Plus les années passent, plus j'ai le sentiment d'entrer dans l'entre-deux-âges. Entre les années d'incertitude, d'inquiétude, de quête de sens. La vingtaine, pour faire court. Cette époque où l'on se cherche, où l'on s'interroge, sur ce que l'on va faire plus tard. Cette époque où l'on est sensible à des phrases comme : "deviens ce que tu es, fais ce que toi seul sais faire", sans savoir très bien, pour autant, quel sens profond elle revêt, ni même si elle revêt un sens véritablement profond. Période où l'on fume, à la fenêtre de sa chambre d'étudiant, en hésitant entre tous les chemins du possible qui s'offrent à nous. De l'autre côté, sur l'autre rive, il y a les années de stabilisation, les années des réponses apportées, de la prudence retrouvée, d'une certaine sérénité. C'est du moins ainsi que je me les figure aujourd'hui. Un âge plus serein, où l'on est devenu quelque chose, sinon quelqu'un.

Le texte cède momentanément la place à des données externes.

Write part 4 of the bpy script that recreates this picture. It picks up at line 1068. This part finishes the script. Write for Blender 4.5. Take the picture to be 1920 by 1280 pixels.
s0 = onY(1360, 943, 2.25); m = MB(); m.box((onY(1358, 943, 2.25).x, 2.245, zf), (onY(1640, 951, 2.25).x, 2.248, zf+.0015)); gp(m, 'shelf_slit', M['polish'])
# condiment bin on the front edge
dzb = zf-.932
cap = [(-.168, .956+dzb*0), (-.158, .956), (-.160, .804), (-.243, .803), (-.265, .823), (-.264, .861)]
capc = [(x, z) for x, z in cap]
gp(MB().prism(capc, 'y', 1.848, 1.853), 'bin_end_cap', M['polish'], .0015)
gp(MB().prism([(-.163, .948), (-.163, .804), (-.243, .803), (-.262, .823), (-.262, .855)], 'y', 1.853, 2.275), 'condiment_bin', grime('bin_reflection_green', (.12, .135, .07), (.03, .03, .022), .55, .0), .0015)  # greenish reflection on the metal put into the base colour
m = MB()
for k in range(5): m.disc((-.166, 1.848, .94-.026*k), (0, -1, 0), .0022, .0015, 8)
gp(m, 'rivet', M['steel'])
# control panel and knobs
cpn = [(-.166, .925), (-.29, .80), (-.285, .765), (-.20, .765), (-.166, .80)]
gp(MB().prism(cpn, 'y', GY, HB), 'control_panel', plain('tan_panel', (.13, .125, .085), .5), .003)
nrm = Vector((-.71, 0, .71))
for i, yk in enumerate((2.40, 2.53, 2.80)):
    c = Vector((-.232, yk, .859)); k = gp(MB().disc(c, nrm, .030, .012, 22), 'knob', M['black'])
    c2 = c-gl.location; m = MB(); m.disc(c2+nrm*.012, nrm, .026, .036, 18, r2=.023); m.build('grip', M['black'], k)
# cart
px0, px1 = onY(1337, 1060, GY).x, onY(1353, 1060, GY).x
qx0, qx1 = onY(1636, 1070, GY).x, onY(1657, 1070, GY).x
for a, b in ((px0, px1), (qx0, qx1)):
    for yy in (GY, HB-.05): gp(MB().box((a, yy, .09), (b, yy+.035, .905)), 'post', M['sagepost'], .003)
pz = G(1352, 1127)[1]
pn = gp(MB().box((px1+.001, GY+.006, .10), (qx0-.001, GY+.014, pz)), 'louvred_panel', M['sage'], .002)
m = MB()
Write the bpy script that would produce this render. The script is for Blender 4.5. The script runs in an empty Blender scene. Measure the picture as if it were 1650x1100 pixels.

L'entre-deux, comme toujours, est un peu bancal. En s'y prenant mal, on se retrouve avec les désagréments des deux âges : les incertitudes de la prime jeunesse et la lassitude des expériences déçues. L'inverse est également vrai : on peut tenter de ne tirer que le meilleur, c'est-à-dire la vigueur et la force de la jeunesse, combinées à une forme de sagesse et de tranquillité d'âme. On peut.
Il me manque encore beaucoup de réponses, à de nombreuses questions. En relisant Aragon, une impression étrange m'envahit cependant : il semble dire dans plusieurs passages du Roman Inachevé que tout ce qui arrive à une personne dans sa vie est finalement déjà arrivé. Tous les autres, qui ont vécu avant, ont vécu les mêmes histoires. Toutes les générations qui nous ont précédés ont connu les mêmes désillusions. "Moi j’ai tout donné (…) pour vous épargner la dérision de n’être au bout du compte que ce qu’à la fin nous aurons été, à chérir notre mal. Le papier jauni des lettres jetées au grenier dans la malle".
J'imagine mes billets de blog, écrits depuis dix ans maintenant, tels qu'ils seront peut-être un jour : des feuillets jaunis au fond d'une malle numérique, que mes petits-enfants ouvriront éventuellement, par le hasard des choses, dans quelques décennies.
C'est à la fois rassurant d'imaginer que tout ce qui arrive est finalement déjà advenu par le passé, et un peu angoissant aussi si l'on considère que c'est en grande partie vain ; que de ce tout qui nous arrive, il ne restera à la fin des fins que peu de choses. D'autres arriveront ensuite, et revivront les mêmes doutes, les mêmes incertitudes, se poseront souvent les mêmes questions. Mes petits-enfants vivront les mêmes époques, les mêmes chapitres de vie.
Aragon, donc. Pour nous avertir de tout cela. Nous faire prendre conscience que rien de ce que l'on traverse n'est inédit. Aragon. Et Orelsan.